In one of my previous post titled The Power of Choice I discussed how Choice can be a superpower.  I subsequently came across an article that talks about Decision Fatigue or essentially the “Kryptonite for Choice”.   Apparently, Decision Fatigue is a real thing?  There are a ton of articles that discuss this and the ill effects that accompany it like “analysis paralysis”, “cognitive failure”, “Ego depletion” and “psychological aversion”….the list of effects goes on.

From Wikipedia:   In decision making and psychology, decision fatigue refers to the deteriorating quality of decisions made by an individual after a long session of decision making.[1][2] It is now understood as one of the causes of irrational trade-offs in decision making.[2] For instance, judges in court have been shown to make less favorable decisions later in the day than early in the day.[1][3] Decision fatigue may also lead to consumers making poor choices with their purchases.
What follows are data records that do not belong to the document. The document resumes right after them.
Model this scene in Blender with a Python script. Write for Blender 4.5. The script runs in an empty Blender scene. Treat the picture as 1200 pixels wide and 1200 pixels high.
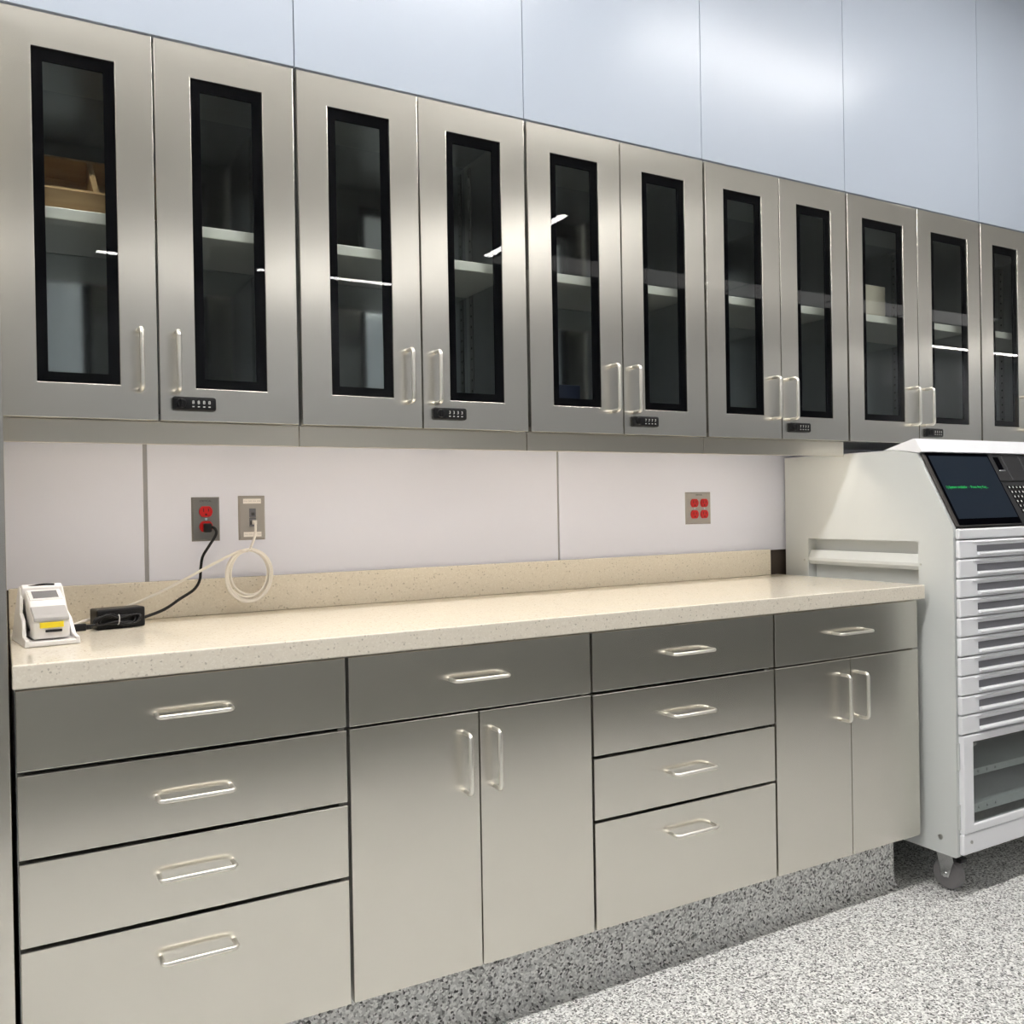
import bpy, bmesh, math, random
from mathutils import Vector, Matrix
random.seed(7)
S = bpy.context.scene
COL = S.collection

# ------------------------------------------------------------------ materials
def new_mat(name):
    m = bpy.data.materials.new(name); m.use_nodes = True
    nt = m.node_tree
    return m, nt, nt.nodes['Principled BSDF']
def N(nt, t, **kw):
    n = nt.nodes.new(t)
    for k, v in kw.items():
        if k in n.inputs: n.inputs[k].default_value = v
        else: setattr(n, k, v)
    return n
def plain(name, col, rough=.5, metal=0., spec=.5, coat=0.):
    m, nt, b = new_mat(name)
    b.inputs['Base Color'].default_value = (*col, 1)
    b.inputs['Roughness'].default_value = rough
    b.inputs['Metallic'].default_value = metal
    b.inputs['Specular IOR Level'].default_value = spec
    b.inputs['Coat Weight'].default_value = coat
    b.inputs['Coat Roughness'].default_value = .05
    return m
def emit(name, col, strength):
    m, nt, b = new_mat(name)
    b.inputs['Base Color'].default_value = (*col, 1)
    b.inputs['Emission Color'].default_value = (*col, 1)
    b.inputs['Emission Strength'].default_value = strength
    b.inputs['Specular IOR Level'].default_value = .25; b.inputs['Roughness'].default_value = .3
    return m
def steel(name, col, rough, aniso=0., grain=(420, 420, 6), cloud=0.):
    m, nt, b = new_mat(name)
    tc = N(nt, 'ShaderNodeTexCoord')
    mp = N(nt, 'ShaderNodeMapping'); mp.inputs['Scale'].default_value = grain
    nt.links.new(tc.outputs['Object'], mp.inputs['Vector'])
    no = N(nt, 'ShaderNodeTexNoise', Scale=1.0, Detail=3.0)
    nt.links.new(mp.outputs['Vector'], no.inputs['Vector'])
    n2 = N(nt, 'ShaderNodeTexNoise', Scale=5.0, Detail=3.0)
    nt.links.new(tc.outputs['Object'], n2.inputs['Vector'])
    ad = N(nt, 'ShaderNodeMath', operation='MULTIPLY_ADD'); ad.inputs[1].default_value = .0; ad.inputs[2].default_value = rough - .025
    nt.links.new(no.outputs['Fac'], ad.inputs[0])
    a2 = N(nt, 'ShaderNodeMath', operation='MULTIPLY_ADD'); a2.inputs[1].default_value = cloud
    nt.links.new(n2.outputs['Fac'], a2.inputs[0]); nt.links.new(ad.outputs[0], a2.inputs[2])
    nt.links.new(a2.outputs[0], b.inputs['Roughness'])
    cr = N(nt, 'ShaderNodeMixRGB'); cr.inputs[1].default_value = (*[c*.985 for c in col], 1); cr.inputs[2].default_value = (*[min(1, c*1.02) for c in col], 1)
    nt.links.new(no.outputs['Fac'], cr.inputs[0]); nt.links.new(cr.outputs[0], b.inputs['Base Color'])
    b.inputs['Metallic'].default_value = 1
    if aniso:
        b.inputs['Anisotropic'].default_value = aniso; b.inputs['Anisotropic Rotation'].default_value = 0
        tg = N(nt, 'ShaderNodeTangent', direction_type='RADIAL', axis='Z')
        nt.links.new(tg.outputs[0], b.inputs['Tangent'])
    return m
def terrazzo(name, dark, scale=235.):
    m, nt, b = new_mat(name)
    tc = N(nt, 'ShaderNodeTexCoord')
    v = N(nt, 'ShaderNodeTexVoronoi', Scale=scale); v.inputs['Randomness'].default_value = 1
    nt.links.new(tc.outputs['Object'], v.inputs['Vector'])
    sp = N(nt, 'ShaderNodeSeparateColor'); nt.links.new(v.outputs['Color'], sp.inputs[0])
    cr = N(nt, 'ShaderNodeValToRGB'); cr.color_ramp.interpolation = 'CONSTANT'
    e = cr.color_ramp.elements
    stops = [(0, (.06, .06, .06)), (.07*dark, (.20, .20, .195)), (.20*dark, (.42, .42, .41)), (.40*dark, (.66, .66, .645)), (.66, (.84, .84, .82)), (.86, (.93, .93, .91))]
    e[0].position = 0; e[0].color = (*stops[0][1], 1)
    e[1].position = stops[1][0]; e[1].color = (*stops[1][1], 1)
    for p, c in stops[2:]:
        x = e.new(p); x.color = (*c, 1)
    nt.links.new(sp.outputs['Red'], cr.inputs[0]); nt.links.new(cr.outputs[0], b.inputs['Base Color'])
    b.inputs['Roughness'].default_value = .42
    b.inputs['Specular IOR Level'].default_value = .4
    return m
def quartz(name):
    m, nt, b = new_mat(name)
    tc = N(nt, 'ShaderNodeTexCoord')
    v = N(nt, 'ShaderNodeTexVoronoi', Scale=300.)
    nt.links.new(tc.outputs['Object'], v.inputs['Vector'])
    sp = N(nt, 'ShaderNodeSeparateColor'); nt.links.new(v.outputs['Color'], sp.inputs[0])
    cr = N(nt, 'ShaderNodeValToRGB'); cr.color_ramp.interpolation = 'CONSTANT'
    e = cr.color_ramp.elements
    e[0].position = 0; e[0].color = (.54, .49, .40, 1)
    e[1].position = .012; e[1].color = (.68, .62, .52, 1)
    for p, c in ((.05, (.77, .71, .60, 1)), (.55, (.79, .73, .62, 1)), (.85, (.82, .765, .66, 1))):
        e.new(p).color = c
    nt.links.new(sp.outputs['Red'], cr.inputs[0])
    nt.links.new(cr.outputs[0], b.inputs['Base Color'])
    b.inputs['Roughness'].default_value = .10
    b.inputs['Specular IOR Level'].default_value = .5
    return m
def glass(name, tint, ior):
    m, nt, b = new_mat(name); nt.nodes.remove(b)
    out = nt.nodes['Material Output']
    tr = N(nt, 'ShaderNodeBsdfTransparent'); tr.inputs[0].default_value = (*tint, 1)
    gl = N(nt, 'ShaderNodeBsdfGlossy'); gl.inputs['Roughness'].default_value = 0.0; gl.inputs[0].default_value = (1, 1, 1, 1)
    fr = N(nt, 'ShaderNodeFresnel'); fr.inputs[0].default_value = ior
    ge = N(nt, 'ShaderNodeNewGeometry')
    iv = N(nt, 'ShaderNodeMath', operation='SUBTRACT'); iv.inputs[0].default_value = 1
    nt.links.new(ge.outputs['Backfacing'], iv.inputs[1])
    mu = N(nt, 'ShaderNodeMath', operation='MULTIPLY')
    nt.links.new(fr.outputs[0], mu.inputs[0]); nt.links.new(iv.outputs[0], mu.inputs[1])
    mx = N(nt, 'ShaderNodeMixShader')
    nt.links.new(mu.outputs[0], mx.inputs[0]); nt.links.new(tr.outputs[0], mx.inputs[1]); nt.links.new(gl.outputs[0], mx.inputs[2])
    nt.links.new(mx.outputs[0], out.inputs['Surface'])
    return m
def wood(name):
    m, nt, b = new_mat(name)
    tc = N(nt, 'ShaderNodeTexCoord'); mp = N(nt, 'ShaderNodeMapping'); mp.inputs['Scale'].default_value = (6, 60, 60)
    nt.links.new(tc.outputs['Object'], mp.inputs[0])
    no = N(nt, 'ShaderNodeTexNoise', Scale=1., Detail=4.); nt.links.new(mp.outputs[0], no.inputs['Vector'])
    cr = N(nt, 'ShaderNodeValToRGB'); cr.color_ramp.elements[0].color = (.42, .24, .10, 1); cr.color_ramp.elements[1].color = (.72, .50, .27, 1)
    nt.links.new(no.outputs['Fac'], cr.inputs[0]); nt.links.new(cr.outputs[0], b.inputs['Base Color'])
    b.inputs['Roughness'].default_value = .6
    return m

M = {
 'steel': steel('brushed_stainless', (.755, .730, .662), .29, .88),
 'steel_dark': steel('stainless_inside', (.55, .56, .56), .36, .0),
 'steel_back': plain('polished_stainless_back', (.66, .69, .72), .10, 1.),
 'rail': steel('stainless_rail', (.66, .62, .53), .30, .0),
 'handle': plain('satin_nickel_wire', (.90, .87, .80), .34, 1.),
 'plate_steel': plain('outlet_plate_steel', (.40, .375, .345), .36, .45),
 'plate_dark': plain('outlet_plate_dark_steel', (.26, .25, .235), .30, .8),
 'shelf': plain('shelf_edge_metal', (.80, .79, .74), .35, .2),
 'black': plain('black_gasket', (.002, .002, .003), .6, 0, .0),
 'black_plastic': plain('black_plastic', (.010, .010, .011), .38, 0, .25),
 'charcoal': plain('charcoal_plastic', (.028, .028, .030), .38),
 'bezel': plain('console_bezel_brown_black', (.05, .044, .04), .4),
 'glass': glass('tinted_glass', (.86, .88, .87), 1.31),
 'glass_cart': glass('grey_cart_glass', (.74, .77, .76), 1.5),
 'quartz': quartz('cream_quartz'),
 'terrazzo': terrazzo('flaked_epoxy_floor', 1.0),
 'terrazzo_base': terrazzo('flaked_epoxy_base', .75, 190.),
 'panel': plain('white_wall_laminate', (.72, .735, .835), .32, 0., .5),
 'soffit': plain('pale_blue_gloss_laminate', (.365, .41, .475), .27, 0., .22),
 'wall': plain('painted_wall_pale', (.58, .60, .63), .5),
 'wall_dark': plain('bare_wall_shaded_brown', (.07, .055, .045), .7),  # bare backing, its brown darkened for the shade beside the backsplash
 'ceiling': plain('ceiling_white', (.86, .85, .83), .7),
 'seam': plain('grey_seam_strip', (.33, .33, .345), .4),
 'seam_pale': plain('pale_seam_strip', (.60, .64, .70), .4),
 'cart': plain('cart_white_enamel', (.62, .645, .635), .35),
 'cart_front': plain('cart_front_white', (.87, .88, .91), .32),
 'label_grey': plain('drawer_label_grey', (.17, .17, .185), .22),
 'screen': emit('screen_navy', (.006, .010, .017), .40),
 'green': emit('screen_green_text', (.02, .40, .09), .20),
 'key_print': plain('key_print', (.75, .75, .72), .5),
 'red': plain('red_receptacle', (.48, .008, .008), .28),
 'red_slot': plain('receptacle_slot', (.05, .003, .003), .5),
 'white_plastic': plain('white_plastic', (.82, .80, .79), .35),
 'grey_plastic': plain('light_grey_plastic', (.44, .43, .43), .38),
 'lcd': plain('grey_lcd', (.20, .20, .205), .18),
 'yellow': plain('yellow_sticker', (.90, .70, .02), .45),
 'cable_white': plain('white_cable', (.80, .76, .70), .42),
 'paper': plain('paper_label', (.86, .82, .77), .6),
 'ink': plain('print_ink', (.05, .05, .05), .6),
 'rubber': plain('grey_caster_rubber', (.21, .20, .205), .5),
 'chrome': plain('chrome', (.75, .76, .76), .18, 1.),
 'screw': plain('screw_metal', (.55, .55, .53), .3, 1.),
 'standard': plain('shelf_standard_grey', (.34, .34, .33), .45, .2),
 'wood': wood('pine_slats'),
 'navy': plain('navy_carton', (.012, .02, .05), .4),
 'beige_box': plain('beige_carton', (.46, .42, .35), .6),
 'lamp': emit('led_diffuser', (1.0, .97, .94), 36.),
 'lamp_dim': emit('led_diffuser_dim', (1.0, .97, .94), 30.),
 'glow_panel': emit('added_panel_glow', (1.0, .97, .94), 1.0),
 'warm_lamp': emit('warm_led_diffuser', (1.0, .885, .74), 6.8),
 'boom': plain('boom_enamel', (.62, .63, .64), .35),
 'reflect_dark': plain('dark_reflection_drape', (.20, .20, .19), .6),  # dark drape of the added tables, darkens what the drawers reflect
}

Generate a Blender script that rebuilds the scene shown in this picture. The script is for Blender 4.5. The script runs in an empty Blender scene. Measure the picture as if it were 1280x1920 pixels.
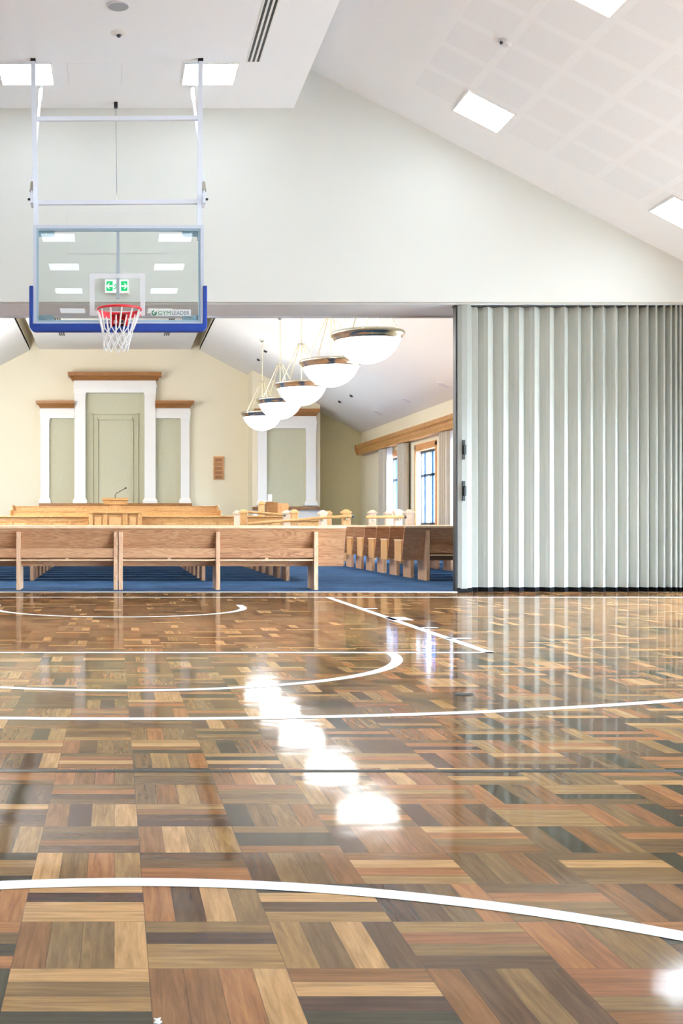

There is a paradox in that “people who lack choices seem to want them and often will fight for them”, yet at the same time, “people find that making many choices can be [psychologically] aversive.”[4]

Along with the ill effects are a host of articles that tell you how to avoid this “psychological aversion” called Decision Fatigue.   Most of these are “prescriptive” approaches that detail which part of the day to make a decision, to choose the simpler option, to plan your decision the night before, don’t make decisions on an empty stomach, limit your choices, don’t strive for perfect outcomes, avoid distractions and focus on your “to do” list.  These are all noble suggestions and no doubt backed by a massive amount of research and studies.  However, wouldn’t it be nice to just avoid this whole decision fatigue dilemma in the first place ?

While I am not denying that Decision Fatigue isn’t real, I do subscribe to the belief that when we chose to live consciously, choices (or decisions) become less of a mental burden.  When we make choices that align to our purpose; set good intentions that align to our values; allow ourselves enough time to get quiet; and rely on our intuition (mind/body coherence); these choices become light and effortless.  We are able to let go of the outcome, stop controlling the circumstances and remove our own self judgment to make choices that feel right every time.  In my previous post, I challenged the reader to ask themselves:  Did this choice bring me joy or regret ?  I suspect regret will bring about more decision fatigue and if you practice conscious choice, decision fatigue will diminish and your joy will increase.